As I explained in an earlier post (or 2 — I tend to repeat myself), I am here in Canterbury as the mentor to 10 students who come from either the community college at which I teach or the community college in a neighbouring city. I made a conscious decision before I left the states that I was not going to write about these students.

To write about them, even using aliases (I have to laugh at the image of these nice kids needing an alias), is to me an invasion of their privacy. I think of the offspring of celebrities like Bill Cosby or Raymond (“Everybody Loves Raymond”) who have served as fodder for their parent’s television shows, comedy routines, & books, and I wonder how they feel about incidences — often embarrassing ones — from their lives being made public. Let’s be honest. How many of us would be applauding wildly and shouting from the audience “That’s me he’s talking about” after their dad told a packed auditorium about our shopping trip for our first bra?

And so, I had decided my students would be off-limits other than for general comments like “the students and I had tea today with Queen Elizabeth and got along smashingly well!” However, something happened last night that has caused me to temporarily suspend that decision.

First, though, I must explain the “????? Ten” part of this post’s title. I’ve noticed in previous mentors’ blog posts that their groups came up with a group name; one group, for example, was “the fabulous five” (sorry, Paul, Ringo, et al). My group has not yet named themselves, and of course a nickname can’t be forced. So far now, I think of them as simply “my 10”.

Back to last night.

At our Wednesday dinner (we plan to have dinner together every Wednesday after class — I think I may have said that before as well) last week, one of the group mentioned that another young lady would be celebrating her birthday last night, and we decided to replace this week’s Wednesday dinner with a Thursday birthday dinner at a local pub, The Black Griffin.

This past Sunday, I considered sending a text or facebook message to everyone except the birthday girl, asking the other group members if they wanted me to pick up a card and/or a gift. But I didn’t. On Monday, I thought about it again, and then again on Tuesday. The teacher in me, the me who is used to directing the course of a class session and of a semester, was ready to step in and direct the course of the birthday dinner. The mom in me, the part of me that wants every occasion to be perfect and for everyone to have a nice time and feel loved & cared for, wanted to join forces with the teacher.

The mentor in me told the teacher and the mom to be not what is natural or comfortable for me, but what is best for the students. And that is, I believe, to stand back and let them experience this opportunity in its entirety within safe, reasonable parameters and to be there to support them as needed, to treat them as adults, and to respect that they are perfectly capable of handling this situation just as it needed to be handled.

And here is the result of the teacher and the mom listening to the mentor.
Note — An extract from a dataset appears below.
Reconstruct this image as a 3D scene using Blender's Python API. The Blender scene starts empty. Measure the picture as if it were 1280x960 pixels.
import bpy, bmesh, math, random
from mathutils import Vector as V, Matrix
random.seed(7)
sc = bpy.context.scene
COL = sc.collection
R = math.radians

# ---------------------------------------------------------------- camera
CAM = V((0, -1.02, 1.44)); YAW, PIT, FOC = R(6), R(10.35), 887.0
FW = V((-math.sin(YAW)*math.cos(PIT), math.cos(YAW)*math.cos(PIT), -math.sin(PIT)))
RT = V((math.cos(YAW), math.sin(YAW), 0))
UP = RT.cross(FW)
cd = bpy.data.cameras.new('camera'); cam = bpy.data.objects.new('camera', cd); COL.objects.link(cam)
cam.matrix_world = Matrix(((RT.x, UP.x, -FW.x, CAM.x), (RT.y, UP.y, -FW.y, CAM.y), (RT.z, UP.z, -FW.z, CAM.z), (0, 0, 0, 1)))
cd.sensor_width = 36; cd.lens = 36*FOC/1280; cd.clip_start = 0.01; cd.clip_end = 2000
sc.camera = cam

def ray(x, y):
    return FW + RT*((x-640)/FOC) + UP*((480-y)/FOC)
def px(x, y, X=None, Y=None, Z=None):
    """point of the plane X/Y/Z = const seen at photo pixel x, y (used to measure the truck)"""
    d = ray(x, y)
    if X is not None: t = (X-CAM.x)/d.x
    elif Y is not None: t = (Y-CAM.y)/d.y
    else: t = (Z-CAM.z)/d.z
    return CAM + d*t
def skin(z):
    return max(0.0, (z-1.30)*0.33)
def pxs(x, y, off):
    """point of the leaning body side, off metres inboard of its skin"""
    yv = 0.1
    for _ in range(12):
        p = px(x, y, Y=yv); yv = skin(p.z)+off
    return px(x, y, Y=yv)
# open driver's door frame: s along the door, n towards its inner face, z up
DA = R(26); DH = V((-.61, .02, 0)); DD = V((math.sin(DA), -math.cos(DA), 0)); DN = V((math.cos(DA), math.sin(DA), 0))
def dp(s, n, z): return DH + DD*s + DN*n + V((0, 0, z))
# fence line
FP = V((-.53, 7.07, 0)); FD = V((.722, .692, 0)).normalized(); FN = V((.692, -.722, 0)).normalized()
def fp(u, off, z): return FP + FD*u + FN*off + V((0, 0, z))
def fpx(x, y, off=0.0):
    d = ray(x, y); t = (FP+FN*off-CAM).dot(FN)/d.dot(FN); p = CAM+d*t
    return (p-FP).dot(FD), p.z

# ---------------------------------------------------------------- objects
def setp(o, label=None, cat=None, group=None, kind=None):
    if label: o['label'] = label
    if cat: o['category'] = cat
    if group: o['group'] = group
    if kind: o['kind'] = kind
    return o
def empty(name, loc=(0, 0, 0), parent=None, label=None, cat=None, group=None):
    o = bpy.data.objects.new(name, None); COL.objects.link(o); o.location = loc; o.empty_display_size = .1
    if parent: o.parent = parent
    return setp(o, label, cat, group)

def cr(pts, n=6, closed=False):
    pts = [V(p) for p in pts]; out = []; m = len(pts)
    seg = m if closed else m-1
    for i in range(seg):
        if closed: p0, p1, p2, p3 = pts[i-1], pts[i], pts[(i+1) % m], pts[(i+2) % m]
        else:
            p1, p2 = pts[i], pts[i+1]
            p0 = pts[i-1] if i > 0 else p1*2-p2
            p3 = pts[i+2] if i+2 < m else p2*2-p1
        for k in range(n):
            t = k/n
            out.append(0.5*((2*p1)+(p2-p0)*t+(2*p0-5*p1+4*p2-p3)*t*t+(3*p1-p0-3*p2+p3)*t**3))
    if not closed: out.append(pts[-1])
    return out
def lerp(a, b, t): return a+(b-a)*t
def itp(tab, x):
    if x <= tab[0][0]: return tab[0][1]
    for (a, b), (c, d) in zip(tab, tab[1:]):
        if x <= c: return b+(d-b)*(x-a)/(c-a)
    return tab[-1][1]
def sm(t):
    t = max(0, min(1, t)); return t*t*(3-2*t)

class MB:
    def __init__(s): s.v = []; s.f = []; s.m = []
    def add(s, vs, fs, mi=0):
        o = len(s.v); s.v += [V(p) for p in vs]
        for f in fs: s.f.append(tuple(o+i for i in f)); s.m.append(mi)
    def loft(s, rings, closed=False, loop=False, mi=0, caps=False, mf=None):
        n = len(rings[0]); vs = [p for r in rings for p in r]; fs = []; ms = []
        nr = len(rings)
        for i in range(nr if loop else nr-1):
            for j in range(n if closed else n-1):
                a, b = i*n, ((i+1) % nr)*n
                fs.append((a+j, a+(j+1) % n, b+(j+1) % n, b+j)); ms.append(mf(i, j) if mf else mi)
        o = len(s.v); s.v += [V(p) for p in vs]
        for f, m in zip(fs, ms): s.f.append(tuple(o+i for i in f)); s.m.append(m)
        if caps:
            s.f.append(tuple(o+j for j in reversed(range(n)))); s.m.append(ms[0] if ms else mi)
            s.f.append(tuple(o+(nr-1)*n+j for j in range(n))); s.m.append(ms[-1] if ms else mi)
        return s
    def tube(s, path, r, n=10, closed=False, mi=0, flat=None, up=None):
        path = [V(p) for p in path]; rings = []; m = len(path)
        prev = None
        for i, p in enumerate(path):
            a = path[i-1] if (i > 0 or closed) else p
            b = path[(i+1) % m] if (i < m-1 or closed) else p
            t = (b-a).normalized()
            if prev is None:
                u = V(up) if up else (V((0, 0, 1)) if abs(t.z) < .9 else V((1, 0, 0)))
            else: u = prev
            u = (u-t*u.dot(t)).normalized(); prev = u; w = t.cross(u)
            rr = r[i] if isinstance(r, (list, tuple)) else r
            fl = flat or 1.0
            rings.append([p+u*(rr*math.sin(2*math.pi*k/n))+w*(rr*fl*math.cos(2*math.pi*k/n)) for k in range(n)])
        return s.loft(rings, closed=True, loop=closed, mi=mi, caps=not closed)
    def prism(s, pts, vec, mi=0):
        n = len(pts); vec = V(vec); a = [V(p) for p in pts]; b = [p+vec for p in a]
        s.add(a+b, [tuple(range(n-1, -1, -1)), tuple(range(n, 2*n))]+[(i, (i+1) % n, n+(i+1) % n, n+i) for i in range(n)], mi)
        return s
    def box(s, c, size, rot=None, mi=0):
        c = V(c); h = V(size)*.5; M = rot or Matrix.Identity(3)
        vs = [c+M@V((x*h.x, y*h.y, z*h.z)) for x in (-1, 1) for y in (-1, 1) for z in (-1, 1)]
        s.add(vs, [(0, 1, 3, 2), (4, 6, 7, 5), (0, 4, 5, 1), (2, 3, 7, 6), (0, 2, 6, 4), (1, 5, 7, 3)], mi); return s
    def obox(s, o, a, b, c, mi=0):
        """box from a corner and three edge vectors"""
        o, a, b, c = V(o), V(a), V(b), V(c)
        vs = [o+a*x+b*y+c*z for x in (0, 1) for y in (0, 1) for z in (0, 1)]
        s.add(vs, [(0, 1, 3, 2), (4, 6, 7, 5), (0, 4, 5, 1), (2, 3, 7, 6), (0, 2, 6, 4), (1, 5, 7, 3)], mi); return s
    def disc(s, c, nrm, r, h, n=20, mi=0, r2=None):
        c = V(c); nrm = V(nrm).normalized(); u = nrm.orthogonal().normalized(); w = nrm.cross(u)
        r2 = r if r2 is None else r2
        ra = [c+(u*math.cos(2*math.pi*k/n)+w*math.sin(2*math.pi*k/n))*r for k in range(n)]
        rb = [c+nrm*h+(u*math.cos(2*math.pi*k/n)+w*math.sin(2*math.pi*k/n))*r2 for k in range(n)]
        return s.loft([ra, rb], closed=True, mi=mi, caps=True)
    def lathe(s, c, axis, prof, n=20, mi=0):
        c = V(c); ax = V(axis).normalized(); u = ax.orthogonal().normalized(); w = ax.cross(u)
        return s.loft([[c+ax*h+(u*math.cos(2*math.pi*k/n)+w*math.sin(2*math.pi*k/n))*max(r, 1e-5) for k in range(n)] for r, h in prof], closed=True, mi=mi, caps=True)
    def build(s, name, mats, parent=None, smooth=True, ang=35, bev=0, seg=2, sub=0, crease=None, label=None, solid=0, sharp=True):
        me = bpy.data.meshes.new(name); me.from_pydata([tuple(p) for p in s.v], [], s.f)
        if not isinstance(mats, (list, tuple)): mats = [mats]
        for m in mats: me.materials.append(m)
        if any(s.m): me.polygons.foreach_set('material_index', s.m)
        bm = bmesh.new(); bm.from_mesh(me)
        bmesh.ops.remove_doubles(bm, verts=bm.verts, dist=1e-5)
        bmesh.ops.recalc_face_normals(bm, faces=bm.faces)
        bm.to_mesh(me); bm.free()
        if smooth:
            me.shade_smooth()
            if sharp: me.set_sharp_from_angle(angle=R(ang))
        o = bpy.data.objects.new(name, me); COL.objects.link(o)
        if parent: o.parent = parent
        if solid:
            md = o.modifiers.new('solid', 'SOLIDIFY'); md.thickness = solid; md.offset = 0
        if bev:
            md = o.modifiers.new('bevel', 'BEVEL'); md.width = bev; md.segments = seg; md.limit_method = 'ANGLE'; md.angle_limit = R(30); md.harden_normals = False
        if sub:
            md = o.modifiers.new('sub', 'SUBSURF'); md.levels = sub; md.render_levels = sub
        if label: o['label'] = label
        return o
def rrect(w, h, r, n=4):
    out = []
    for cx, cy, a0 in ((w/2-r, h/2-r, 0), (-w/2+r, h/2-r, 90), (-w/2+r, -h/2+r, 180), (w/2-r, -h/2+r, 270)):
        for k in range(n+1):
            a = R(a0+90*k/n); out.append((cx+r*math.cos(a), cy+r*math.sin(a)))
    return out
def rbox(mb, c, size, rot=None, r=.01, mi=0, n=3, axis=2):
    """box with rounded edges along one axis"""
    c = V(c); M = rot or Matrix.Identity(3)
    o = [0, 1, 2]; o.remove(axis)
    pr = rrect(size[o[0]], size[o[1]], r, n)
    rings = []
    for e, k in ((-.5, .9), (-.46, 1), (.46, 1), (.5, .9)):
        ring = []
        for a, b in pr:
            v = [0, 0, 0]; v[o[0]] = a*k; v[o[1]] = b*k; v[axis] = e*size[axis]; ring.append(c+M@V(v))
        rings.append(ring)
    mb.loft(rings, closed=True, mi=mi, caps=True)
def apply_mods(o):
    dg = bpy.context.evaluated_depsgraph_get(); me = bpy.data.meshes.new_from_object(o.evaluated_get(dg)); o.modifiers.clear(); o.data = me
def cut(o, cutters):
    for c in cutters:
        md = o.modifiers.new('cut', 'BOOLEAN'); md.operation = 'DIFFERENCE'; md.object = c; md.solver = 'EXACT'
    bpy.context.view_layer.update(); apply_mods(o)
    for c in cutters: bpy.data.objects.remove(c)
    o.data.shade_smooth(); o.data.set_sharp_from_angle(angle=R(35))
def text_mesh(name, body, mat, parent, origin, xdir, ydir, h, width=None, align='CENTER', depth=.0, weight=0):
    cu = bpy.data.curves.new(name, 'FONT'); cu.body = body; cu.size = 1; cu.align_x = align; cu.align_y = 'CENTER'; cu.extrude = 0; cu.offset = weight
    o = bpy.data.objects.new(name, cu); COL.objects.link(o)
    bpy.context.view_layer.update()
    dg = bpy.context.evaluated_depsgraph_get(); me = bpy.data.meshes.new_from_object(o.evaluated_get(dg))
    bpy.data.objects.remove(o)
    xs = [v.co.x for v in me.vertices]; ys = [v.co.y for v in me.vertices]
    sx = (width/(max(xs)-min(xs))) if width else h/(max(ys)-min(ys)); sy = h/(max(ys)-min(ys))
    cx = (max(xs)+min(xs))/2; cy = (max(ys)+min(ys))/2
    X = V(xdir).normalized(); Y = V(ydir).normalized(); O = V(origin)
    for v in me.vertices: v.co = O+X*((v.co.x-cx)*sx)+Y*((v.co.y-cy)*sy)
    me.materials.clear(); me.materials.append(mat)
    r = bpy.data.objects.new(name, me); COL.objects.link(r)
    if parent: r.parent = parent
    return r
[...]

I arrived at the pub before the rest of the group. The students arrived in 2 groups, from the 2 general directions they live from the pub. The first was a group of 4 or 5, and one of them was carrying a large gift bag. Evidently, 2 of the girls bought the gift bag and a gift and others had also included something.  A card and pen were produced so everyone could sign. Eventually, the rest of the 2nd group arrived, and conversation centered around the menu and ordering.

As we waited for the food to arrive, the conversation swirled around me and included me, and even as I took part in one conversation or another, I couldn’t help but be aware of how these 10 young adults who (except for one pair of friends) had never interacted with each other until less than 2 weeks ago are already a cohesive group. Camaraderie was apparent; they even have their own group “inside jokes”!

After our food arrived, it had been enjoyed, and the empty plates taken away, one of the young men began singing “Happy Birthday”, and the rest of us joined in, followed by a lifting of tea, water, and adult-beverage glasses in a salute to our birthday girl. Her face shone with delight, and when someone handed her the gift bag and card, she was visibly touched.

I was touched, too, as she opened her gifts. Two of the girls had obviously noticed that the birthday girl often sketches on a small notepad; they bought her a nice, thick sketch pad. Two or three of the other students bought chocolates because, as one girl proclaimed, “Every girl needs chocolate!” Also in the bag were a pair of super-soft gloves and a matching scarf — both coordinate beautifully with the recipient’s coat.

I left shortly thereafter; it was time for the “old lady” to exit the scene and let the students have time together without me. I walked down the dimly-lit high street with a very warm, contented heart. Left to their own devices, these young adults had done what came naturally to them. And it was exactly the right thing to do.

Perhaps I should call them the “Terrific Ten”, but that sounds so cliched to me. Besides, when the time is right — if it ever is — they will name themselves. And you know what? It will be exactly the right name!